#### Exercise goal
Retype exactly the lines from the first one through the line with "math.sin(PITCH), math.cos(YAW), math.sin(YAW)", including both ends; skip any pictures.

#### Information supplied
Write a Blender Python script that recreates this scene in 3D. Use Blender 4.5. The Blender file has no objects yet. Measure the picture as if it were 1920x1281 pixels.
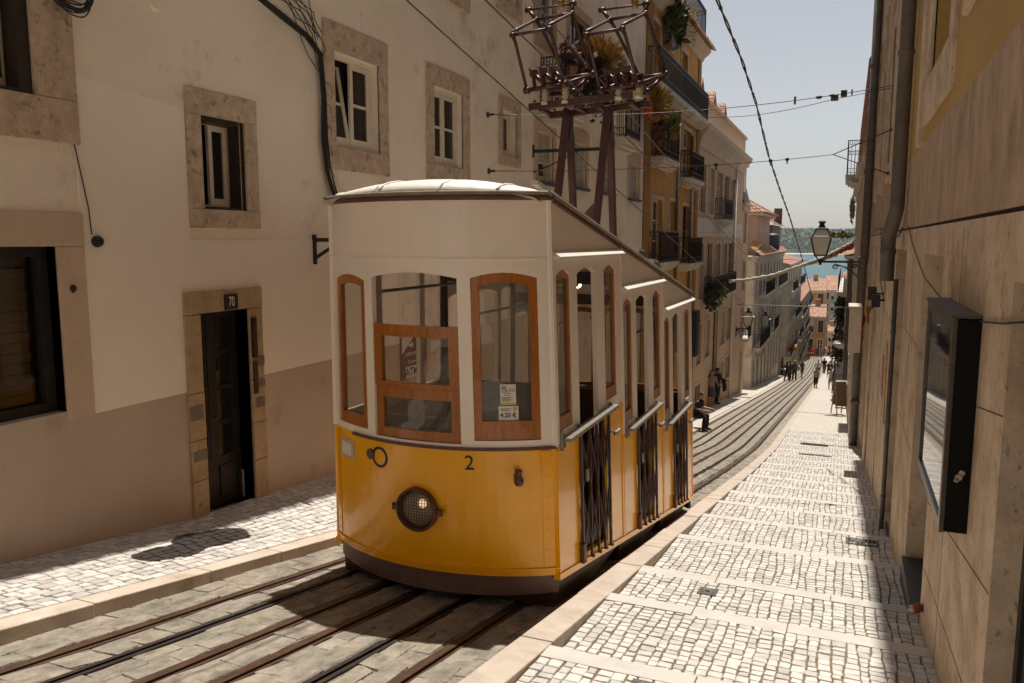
import bpy, bmesh, math, random
from mathutils import Vector, Matrix, Euler

SC = bpy.context.scene
COL = SC.collection
RND = random.Random(11)

# ------------------------------------------------------------ camera model
F_PX = 1493.0
PITCH = math.atan(190 / F_PX)
YAW = math.radians(22.7)
_cp, _sp, _cy, _sy = math.cos(PITCH), math.sin(PITCH), math.cos(YAW), math.sin(YAW)


def ray(px, py):
    a = (px - 960) / F_PX
    b = (640.5 - py) / F_PX
    f = _cp + b * _sp
    return Vector((a * _cy - f * _sy, a * _sy + f * _cy, b * _cp - _sp))


def onX(px, py, X):
    r = ray(px, py)
    return r * (X / r.x)


def onY(px, py, Y):
    r = ray(px, py)
    return r * (Y / r.y)


S0 = 0.1835
PROF = [(-60, -1.8 + 60 * S0), (18, -1.8 - 18 * S0), (24, -6.12), (57, -10.3), (90, -14.3), (150, -20.6), (200, -24.6), (260, -28.0)]


def zr(y):
    """height of the road surface"""
    for (a, za), (b, zb) in zip(PROF, PROF[1:]):
        if y <= b:
            return za + (zb - za) * (y - a) / (b - a)
    return PROF[-1][1]


# ------------------------------------------------------------ materials
_MATS = {}


def srgb(r, g, b):
    f = lambda c: (c / 255 / 12.92) if c <= 10 else (((c / 255) + 0.055) / 1.055) ** 2.4
    return (f(r), f(g), f(b))


def mat(name, col, rough=0.8, var=0.12, scale=3.0, bump=0.0, bscale=40.0, metal=0.0, spec=0.5,
        island=0.0, dark=None, dscale=1.2, dthr=0.6, damt=0.6, stretch=None, coat=0.0):
    """procedural paint/stone: base colour broken up by two noises, optional stain layer and bump"""
    if name in _MATS:
        return _MATS[name]
    m = bpy.data.materials.new(name)
    m.use_nodes = True
    nt = m.node_tree
    N, Lk = nt.nodes, nt.links
    bs = N['Principled BSDF']
    bs.inputs['Roughness'].default_value = rough
    bs.inputs['Metallic'].default_value = metal
    bs.inputs['Specular IOR Level'].default_value = spec
    bs.inputs['Coat Weight'].default_value = coat
    geo = N.new('ShaderNodeNewGeometry')
    vec = geo.outputs['Position']
    if stretch:
        mp = N.new('ShaderNodeMapping')
        mp.inputs['Scale'].default_value = stretch
        Lk.new(vec, mp.inputs['Vector'])
        vec = mp.outputs['Vector']
    n1 = N.new('ShaderNodeTexNoise')
    n1.inputs['Scale'].default_value = scale
    n1.inputs['Detail'].default_value = 6
    n1.inputs['Roughness'].default_value = 0.65
    Lk.new(vec, n1.inputs['Vector'])
    rmp = N.new('ShaderNodeValToRGB')
    rmp.color_ramp.elements[0].position = 0.3
    rmp.color_ramp.elements[1].position = 0.72
    c0 = [max(0, c * (1 - var * 1.5)) for c in col]
    c1 = [min(1, c * (1 + var)) for c in col]
    rmp.color_ramp.elements[0].color = (*c0, 1)
    rmp.color_ramp.elements[1].color = (*c1, 1)
    Lk.new(n1.outputs['Fac'], rmp.inputs['Fac'])
    out = rmp.outputs['Color']
    if dark:
        n2 = N.new('ShaderNodeTexNoise')
        n2.inputs['Scale'].default_value = dscale
        n2.inputs['Detail'].default_value = 9
        n2.inputs['Roughness'].default_value = 0.72
        Lk.new(vec, n2.inputs['Vector'])
        r2 = N.new('ShaderNodeValToRGB')
        r2.color_ramp.elements[0].position = dthr
        r2.color_ramp.elements[1].position = min(1, dthr + 0.14)
        r2.color_ramp.elements[0].color = (0, 0, 0, 1)
        r2.color_ramp.elements[1].color = (damt, damt, damt, 1)
        Lk.new(n2.outputs['Fac'], r2.inputs['Fac'])
        mx = N.new('ShaderNodeMix')
        mx.data_type = 'RGBA'
        Lk.new(r2.outputs['Color'], mx.inputs[0])
        Lk.new(out, mx.inputs[6])
        mx.inputs[7].default_value = (*dark, 1)
        out = mx.outputs[2]
    if island:
        hv = N.new('ShaderNodeHueSaturation')
        mr = N.new('ShaderNodeMapRange')
        mr.inputs[3].default_value = 1 - island
        mr.inputs[4].default_value = 1 + island * 0.6
        Lk.new(geo.outputs['Random Per Island'], mr.inputs[0])
        Lk.new(mr.outputs[0], hv.inputs['Value'])
        Lk.new(out, hv.inputs['Color'])
        out = hv.outputs['Color']
    Lk.new(out, bs.inputs['Base Color'])
    if bump:
        n3 = N.new('ShaderNodeTexNoise')
        n3.inputs['Scale'].default_value = bscale
        n3.inputs['Detail'].default_value = 5
        Lk.new(vec, n3.inputs['Vector'])
        bp = N.new('ShaderNodeBump')
        bp.inputs['Strength'].default_value = bump
        bp.inputs['Distance'].default_value = 0.02
        Lk.new(n3.outputs['Fac'], bp.inputs['Height'])
        Lk.new(bp.outputs['Normal'], bs.inputs['Normal'])
    _MATS[name] = m
    return m


def mat_glass(name, tint=(0.8, 0.8, 0.78), refl=1.0, ior=1.5, veil=0.0):
    """thin window glass: lets light straight through and reflects by Fresnel, with a film of dust"""
    if name in _MATS:
        return _MATS[name]
    m = bpy.data.materials.new(name)
    m.use_nodes = True
    nt = m.node_tree
    N, Lk = nt.nodes, nt.links
    N.remove(N['Principled BSDF'])
    out = N['Material Output']
    tr = N.new('ShaderNodeBsdfTransparent')
    tr.inputs[0].default_value = (*tint, 1)
    gl = N.new('ShaderNodeBsdfGlossy')
    gl.inputs['Roughness'].default_value = 0.015
    gl.inputs['Color'].default_value = (refl, refl, refl, 1)
    fr = N.new('ShaderNodeFresnel')
    fr.inputs[0].default_value = ior
    mx = N.new('ShaderNodeMixShader')
    Lk.new(fr.outputs[0], mx.inputs[0])
    Lk.new(tr.outputs[0], mx.inputs[1])
    Lk.new(gl.outputs[0], mx.inputs[2])
    sh = mx.outputs[0]
    if veil:
        df = N.new('ShaderNodeBsdfDiffuse')
        df.inputs[0].default_value = (0.5, 0.45, 0.38, 1)
        nz = N.new('ShaderNodeTexNoise')
        nz.inputs['Scale'].default_value = 2.5
        mr = N.new('ShaderNodeMapRange')
        mr.inputs[1].default_value = 0.3
        mr.inputs[2].default_value = 0.75
        mr.inputs[3].default_value = veil * 0.4
        mr.inputs[4].default_value = veil
        g = N.new('ShaderNodeNewGeometry')
        Lk.new(g.outputs['Position'], nz.inputs['Vector'])
        Lk.new(nz.outputs['Fac'], mr.inputs[0])
        m2 = N.new('ShaderNodeMixShader')
        Lk.new(mr.outputs[0], m2.inputs[0])
        Lk.new(sh, m2.inputs[1])
        Lk.new(df.outputs[0], m2.inputs[2])
        sh = m2.outputs[0]
    Lk.new(sh, out.inputs['Surface'])
    _MATS[name] = m
    return m


def mat_emit(name, col, s):
    m = bpy.data.materials.new(name)
    m.use_nodes = True
    b = m.node_tree.nodes['Principled BSDF']
    b.inputs['Base Color'].default_value = (*col, 1)
    b.inputs['Emission Color'].default_value = (*col, 1)
    b.inputs['Emission Strength'].default_value = s
    return m


# ------------------------------------------------------------ mesh builder
class MB:
    def __init__(self):
        self.v, self.f, self.mi, self.sm = [], [], [], []

    def add(self, vs, fs, mi=0, sm=False):
        b = len(self.v)
        self.v += [tuple(p) for p in vs]
        for f in fs:
            self.f.append(tuple(b + i for i in f))
            self.mi.append(mi)
            self.sm.append(sm)

    def quad(self, a, b, c, d, mi=0):
        self.add([a, b, c, d], [(0, 1, 2, 3)], mi)

    def hexa(self, p, mi=0):
        """p: 4 bottom + 4 top, both counter-clockwise seen from the top"""
        self.add(p, [(3, 2, 1, 0), (4, 5, 6, 7), (0, 1, 5, 4), (1, 2, 6, 5), (2, 3, 7, 6), (3, 0, 4, 7)], mi)

    def box(self, a, b, mi=0):
        x0, x1 = sorted((a[0], b[0]))
        y0, y1 = sorted((a[1], b[1]))
        z0, z1 = sorted((a[2], b[2]))
        self.hexa([(x0, y0, z0), (x1, y0, z0), (x1, y1, z0), (x0, y1, z0), (x0, y0, z1), (x1, y0, z1), (x1, y1, z1), (x0, y1, z1)], mi)

    def beam(self, p, q, w, h, up=(0, 0, 1), mi=0):
        p, q, up = Vector(p), Vector(q), Vector(up)
        d = (q - p).normalized()
        s = d.cross(up)
        if s.length < 1e-4:
            s = d.cross(Vector((1, 0, 0)))
        s.normalize()
        u = s.cross(d).normalized()
        s *= w / 2
        u *= h / 2
        self.hexa([p - s - u, p + s - u, q + s - u, q - s - u, p - s + u, p + s + u, q + s + u, q - s + u], mi)

    def tube(self, path, r, n=8, mi=0, caps=True, sm=True):
        path = [Vector(p) for p in path]
        rs = r if isinstance(r, (list, tuple)) else [r] * len(path)
        base = len(self.v)
        prev = None
        for i, p in enumerate(path):
            if i == 0:
                d = path[1] - p
            elif i == len(path) - 1:
                d = p - path[i - 1]
            else:
                d = (path[i + 1] - p).normalized() + (p - path[i - 1]).normalized()
            if d.length < 1e-9:
                d = Vector((0, 0, 1))
            d.normalize()
            if prev is None:
                a = d.cross(Vector((0, 0, 1)))
                if a.length < 0.05:
                    a = d.cross(Vector((1, 0, 0)))
            else:
                a = prev - d * prev.dot(d)
                if a.length < 1e-5:
                    a = d.cross(Vector((1, 0, 0)))
            a.normalize()
            prev = a
            b = d.cross(a)
            for k in range(n):
                t = 2 * math.pi * k / n
                self.v.append(tuple(p + (a * math.cos(t) + b * math.sin(t)) * rs[i]))
        for i in range(len(path) - 1):
            for k in range(n):
                k2 = (k + 1) % n
                self.f.append((base + i * n + k, base + i * n + k2, base + (i + 1) * n + k2, base + (i + 1) * n + k))
                self.mi.append(mi)
                self.sm.append(sm)
        if caps:
            self.f.append(tuple(base + k for k in range(n))[::-1])
            self.f.append(tuple(base + (len(path) - 1) * n + k for k in range(n)))
            self.mi += [mi, mi]
            self.sm += [False, False]

    def lathe(self, c, prof, n=16, axis='z', mi=0, sm=True, up=None, rot=0.0):
        """prof: (radius, height) pairs along an axis (or a direction vector)"""
        c = Vector(c)
        ax = {'x': Vector((1, 0, 0)), 'y': Vector((0, 1, 0)), 'z': Vector((0, 0, 1))}[axis] if isinstance(axis, str) else Vector(axis).normalized()
        a = ax.orthogonal().normalized() if abs(ax.z) < 0.999 else Vector((1, 0, 0))
        b = ax.cross(a)
        base = len(self.v)
        for r, h in prof:
            for k in range(n):
                t = 2 * math.pi * k / n + rot
                self.v.append(tuple(c + ax * h + (a * math.cos(t) + b * math.sin(t)) * max(r, 1e-5)))
        for i in range(len(prof) - 1):
            for k in range(n):
                k2 = (k + 1) % n
                self.f.append((base + i * n + k, base + i * n + k2, base + (i + 1) * n + k2, base + (i + 1) * n + k))
                self.mi.append(mi)
                self.sm.append(sm)
        self.f.append(tuple(base + k for k in range(n))[::-1])
        self.f.append(tuple(base + (len(prof) - 1) * n + k for k in range(n)))
        self.mi += [mi, mi]
        self.sm += [False, False]

    def prism(self, poly, off, mi=0):
        off = Vector(off)
        n = len(poly)
        vs = [Vector(p) for p in poly] + [Vector(p) + off for p in poly]
        fs = [tuple(range(n))[::-1], tuple(range(n, 2 * n))]
        fs += [(i, (i + 1) % n, n + (i + 1) % n, n + i) for i in range(n)]
        self.add(vs, fs, mi)

    def panel(self, P, ss, z0, z1, holes=(), t=0.05, mi=0, sm=False):
        """curved or flat board between z0(s) and z1(s) with holes (sa, sb, zb, zt); P(s, z, off) places it; t=0 gives one sheet"""
        fn = lambda q: q if callable(q) else (lambda s, q=q: q)
        z0, z1 = fn(z0), fn(z1)
        hs = [(a, b, fn(c), fn(d)) for a, b, c, d in holes]
        S = set(round(s, 5) for s in ss)
        lo, hi = min(S), max(S)
        for a, b, _, _ in hs:
            S.add(round(max(lo, a), 5))
            S.add(round(min(hi, b), 5))
        S = sorted(S)
        # keep vertical cuts: intervals per strip
        for s0, s1 in zip(S, S[1:]):
            mid = (s0 + s1) / 2
            cuts = sorted([(c, d) for a, b, c, d in hs if a - 1e-6 < mid < b + 1e-6], key=lambda q: q[0](mid))
            lows = [z0] + [d for c, d in cuts]
            tops = [c for c, d in cuts] + [z1]
            for lo_f, hi_f in zip(lows, tops):
                if hi_f(mid) - lo_f(mid) < 1e-5:
                    continue
                a0, a1, b0, b1 = lo_f(s0), lo_f(s1), hi_f(s0), hi_f(s1)
                o = [P(s0, a0, 0), P(s1, a1, 0), P(s1, b1, 0), P(s0, b0, 0)]
                if t == 0:
                    self.add(o, [(0, 1, 2, 3)], mi, sm)
                    continue
                q = [P(s0, a0, -t), P(s1, a1, -t), P(s1, b1, -t), P(s0, b0, -t)]
                self.add(o, [(0, 1, 2, 3)], mi, sm)
                self.add(q, [(3, 2, 1, 0)], mi, sm)
                self.add([o[0], o[1], q[1], q[0]], [(3, 2, 1, 0)], mi)
                self.add([o[3], o[2], q[2], q[3]], [(0, 1, 2, 3)], mi)
        if t:
            ends = [(S[0], z0, z1, 0), (S[-1], z0, z1, 1)]
            for a, b, c, d in hs:
                ends += [(a, c, d, 1), (b, c, d, 0)]
            for s, c, d, fl in ends:
                q = [P(s, c(s), 0), P(s, d(s), 0), P(s, d(s), -t), P(s, c(s), -t)]
                self.add(q, [(0, 1, 2, 3) if fl == 0 else (3, 2, 1, 0)], mi)

    def build(self, name, mats, parent=None, xf=None, bevel=0.0, kind=None, label=None, cat=None, group=None, loc=None):
        vs = self.v
        if xf:
            vs = [tuple(xf(Vector(p))) for p in vs]
        o_loc = Vector((0, 0, 0))
        if parent is not None:
            o_loc = parent['_base'] if '_base' in parent else Vector((0, 0, 0))
            o_loc = Vector(o_loc)
        elif loc is not None:
            o_loc = Vector(loc)
        me = bpy.data.meshes.new(name)
        me.from_pydata([(p[0] - o_loc.x, p[1] - o_loc.y, p[2] - o_loc.z) for p in vs], [], self.f)
        if not isinstance(mats, (list, tuple)):
            mats = [mats]
        for m in mats:
            me.materials.append(m)
        if len(mats) > 1:
            me.polygons.foreach_set('material_index', self.mi)
        if any(self.sm):
            me.polygons.foreach_set('use_smooth', self.sm)
        me.update()
        o = bpy.data.objects.new(name, me)
        COL.objects.link(o)
        if parent is not None:
            o.parent = parent
            o['_base'] = list(o_loc)
        else:
            o.location = o_loc
            o['_base'] = list(o_loc)
        if bevel:
            b = o.modifiers.new('bevel', 'BEVEL')
            b.width = bevel
            b.segments = 2
            b.limit_method = 'ANGLE'
            b.angle_limit = 0.9
        tag(o, label, cat, group, kind)
        return o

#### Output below
Write a Blender Python script that recreates this scene in 3D. Use Blender 4.5. The Blender file has no objects yet. Measure the picture as if it were 1920x1281 pixels.
import bpy, bmesh, math, random
from mathutils import Vector, Matrix, Euler

SC = bpy.context.scene
COL = SC.collection
RND = random.Random(11)

# ------------------------------------------------------------ camera model
F_PX = 1493.0
PITCH = math.atan(190 / F_PX)
YAW = math.radians(22.7)
_cp, _sp, _cy, _sy = math.cos(PITCH), math.sin(PITCH), math.cos(YAW), math.sin(YAW)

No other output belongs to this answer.